Kompas
Kompas - Selasa, 26 Januari
BEIRUT, KOMPAS.com — Jatuhnya pesawat Ethiopian Airlines di Beirut yang membawa 90 penumpang dan awak menimbulkan keprihatinan mendalam pada seluruh warga setempat. Pemerintah Lebanon Senin (25/1/2010) kemarin langsung mengumumkan hari itu sebagai hari berkabung nasional.
Perdana Menteri Saad Al Hariri berkunjung ke bandara untuk bertemu dengan sejumlah korban yang tampak putus asa. Beberapa di antara mereka tampak marah melihat kenyataan bahwa pesawat itu diizinkan untuk lepas landas dalam cuaca buruk.
"Mereka seharusnya menunda penerbangan selama satu atau dua jam untuk melindungi penumpang. Ada petir yang kuat dan kami mendengar bahwa pesawat itu disambar petir, terutama selama lepas landas," ujar seorang kerabat salah satu penumpang.

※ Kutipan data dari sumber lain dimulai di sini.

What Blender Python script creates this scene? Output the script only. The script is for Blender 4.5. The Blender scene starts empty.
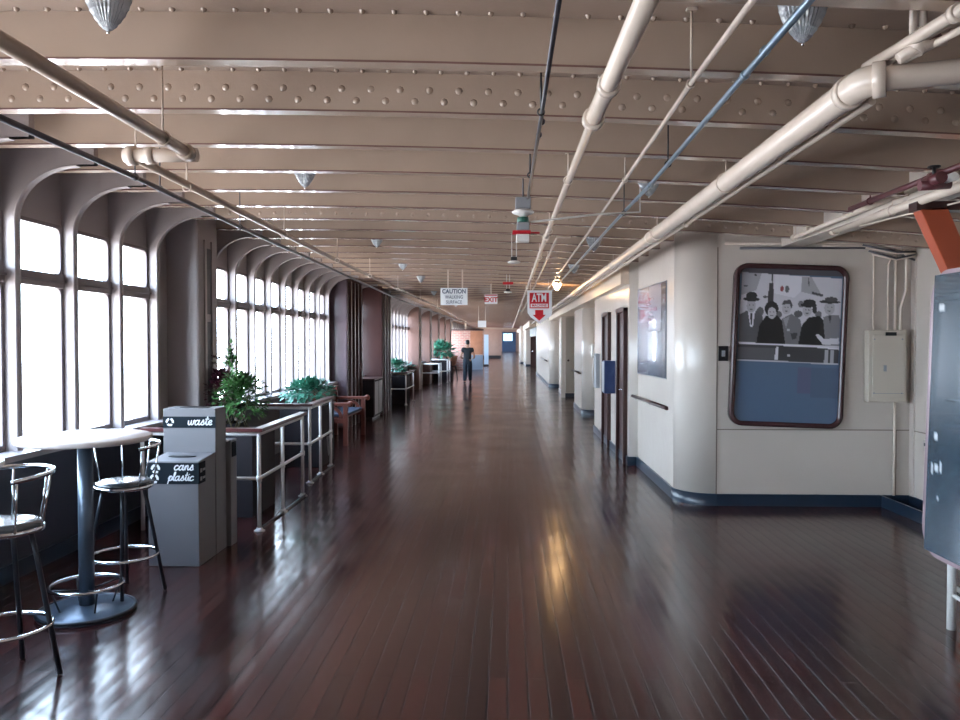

Menteri Penerangan Tareq Mitri mengatakan, tidak ada alasan untuk tidak memberikan izin pesawat lepas landas. "Pesawat yang lain juga mendarat dan lepas landas setelah dan sebelum itu. Tidak ada alasan bagi pihak berwenang bandara untuk melarang tinggal landas," katanya kepada wartawan.
Menteri Kesehatan Mohammed Khalifeh mengatakan, harapan untuk menemukan korban selamat makin memudar setelah ada pernyataan dari pimpinan maskapai bahwa kuat dugaan semua penumpang tewas. Kapal Angkatan Laut dengan peralatan canggih telah tiba di Lebanon untuk membantu melakukan pencarian.
Hingga kini, yang ditemukan adalah puing-puing, kursi, dan bagasi pesawat yang terdampar di pantai selatan Beirut di dekat landasan pacu utama bandara.
Khalifeh mengatakan, 54 orang dari total penumpang di kapal itu berasal dari Lebanon, 22 orang asal Etiopia, 2 orang dari Inggris, dan masing-masing 1 orang dari Kanada, Rusia, Perancis, Irak, Suriah, dan Turki.
Marla Pietton, istri Duta Besar Perancis untuk Lebanon Denis Pietton, juga berada di pesawat itu. Kebanyakan penumpang dari Lebanon itu adalah warga Syiah dari kawasan selatan yang melakukan aktivitas bisnis di Afrika.